*DATA SECTION*
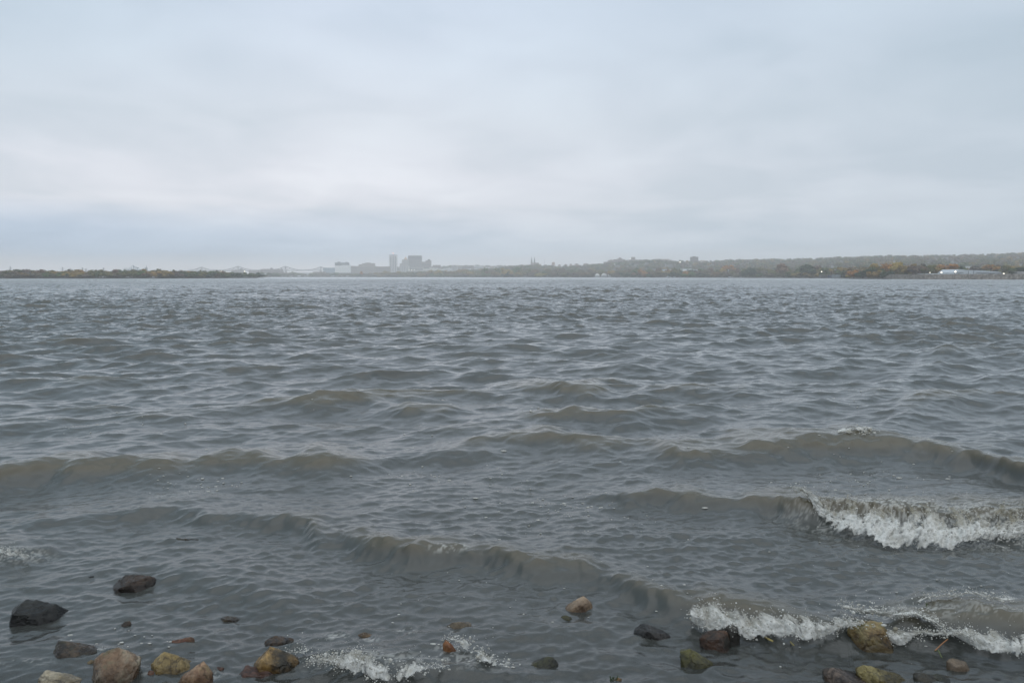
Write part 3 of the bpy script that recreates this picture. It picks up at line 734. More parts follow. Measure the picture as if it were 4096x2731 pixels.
R('dark brown block with low tail, left of the big two-tone boulder', 1, [(482, 1215), (505, 1195), (650, 1195), (690, 1240), (840, 1295), (790, 1340), (700, 1390), (600, 1410), (530, 1400), (490, 1330)], 1390, (0.045, 0.032, 0.022), (0.15, 0.105, 0.065), (0.03, 0.03, 0.01), .4, 7)
R('biggest boulder, two-tone brown and grey, at the lower left', 1, [(785, 1530), (800, 1340), (850, 1308), (970, 1290), (1000, 1265), (1080, 1265), (1160, 1315), (1185, 1390), (1150, 1480), (1060, 1590), (930, 1620), (800, 1590)], 1590, (0.18, 0.115, 0.07), (0.29, 0.24, 0.175), (0.09, 0.10, 0.06), .3, 8)
R('yellow-tan boulder with a clean rounded top right of the two-tone boulder', 1, [(1298, 1390), (1335, 1335), (1410, 1290), (1500, 1300), (1550, 1335), (1565, 1375), (1620, 1445), (1530, 1490), (1420, 1510), (1330, 1505), (1308, 1440)], 1505, (0.30, 0.22, 0.085), (0.52, 0.40, 0.19), (0.17, 0.14, 0.04), .22, 9)
R('pale cream stone cut by the bottom edge, left of the two-tone boulder', 1, [(325, 1580), (340, 1515), (400, 1455), (500, 1445), (560, 1475), (640, 1505), (675, 1535), (665, 1600), (500, 1640), (380, 1630)], 1630, *PALE, (0.1, 0.09, 0.06), .25, 10)
R('reddish-brown slab leaning to a peak on the bottom edge below the yellow-tan boulder', 1, [(1515, 1590), (1560, 1500), (1700, 1398), (1740, 1380), (1795, 1450), (1815, 1505), (1750, 1560), (1650, 1620), (1540, 1630)], 1615, (0.19, 0.11, 0.065), (0.36, 0.24, 0.15), (0.15, 0.14, 0.06), .22, 11, .6)
R('little tan stone wedged against the left side of the two-tone boulder', 1, [(730, 1395), (780, 1362), (806, 1368), (806, 1420), (750, 1420)], 1416, *TAN, (0.07, 0.06, 0.03), .3, 12)
R('dark red stone awash on the left edge of the photo near the bottom', 1, [(-60, 1400), (0, 1365), (70, 1370), (130, 1390), (150, 1412), (60, 1430), (-40, 1430)], 1430, (0.04, 0.03, 0.03), (0.14, 0.08, 0.07), DK, .4, 13)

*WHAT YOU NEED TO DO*
Using the material above, set down every line exactly, but skip the pictures.

*OUTPUT FOR THIS TASK*
Write part 3 of the bpy script that recreates this picture. It picks up at line 734. More parts follow. Measure the picture as if it were 4096x2731 pixels.
R('dark brown block with low tail, left of the big two-tone boulder', 1, [(482, 1215), (505, 1195), (650, 1195), (690, 1240), (840, 1295), (790, 1340), (700, 1390), (600, 1410), (530, 1400), (490, 1330)], 1390, (0.045, 0.032, 0.022), (0.15, 0.105, 0.065), (0.03, 0.03, 0.01), .4, 7)
R('biggest boulder, two-tone brown and grey, at the lower left', 1, [(785, 1530), (800, 1340), (850, 1308), (970, 1290), (1000, 1265), (1080, 1265), (1160, 1315), (1185, 1390), (1150, 1480), (1060, 1590), (930, 1620), (800, 1590)], 1590, (0.18, 0.115, 0.07), (0.29, 0.24, 0.175), (0.09, 0.10, 0.06), .3, 8)
R('yellow-tan boulder with a clean rounded top right of the two-tone boulder', 1, [(1298, 1390), (1335, 1335), (1410, 1290), (1500, 1300), (1550, 1335), (1565, 1375), (1620, 1445), (1530, 1490), (1420, 1510), (1330, 1505), (1308, 1440)], 1505, (0.30, 0.22, 0.085), (0.52, 0.40, 0.19), (0.17, 0.14, 0.04), .22, 9)
R('pale cream stone cut by the bottom edge, left of the two-tone boulder', 1, [(325, 1580), (340, 1515), (400, 1455), (500, 1445), (560, 1475), (640, 1505), (675, 1535), (665, 1600), (500, 1640), (380, 1630)], 1630, *PALE, (0.1, 0.09, 0.06), .25, 10)
R('reddish-brown slab leaning to a peak on the bottom edge below the yellow-tan boulder', 1, [(1515, 1590), (1560, 1500), (1700, 1398), (1740, 1380), (1795, 1450), (1815, 1505), (1750, 1560), (1650, 1620), (1540, 1630)], 1615, (0.19, 0.11, 0.065), (0.36, 0.24, 0.15), (0.15, 0.14, 0.06), .22, 11, .6)
R('little tan stone wedged against the left side of the two-tone boulder', 1, [(730, 1395), (780, 1362), (806, 1368), (806, 1420), (750, 1420)], 1416, *TAN, (0.07, 0.06, 0.03), .3, 12)
R('dark red stone awash on the left edge of the photo near the bottom', 1, [(-60, 1400), (0, 1365), (70, 1370), (130, 1390), (150, 1412), (60, 1430), (-40, 1430)], 1430, (0.04, 0.03, 0.03), (0.14, 0.08, 0.07), DK, .4, 13)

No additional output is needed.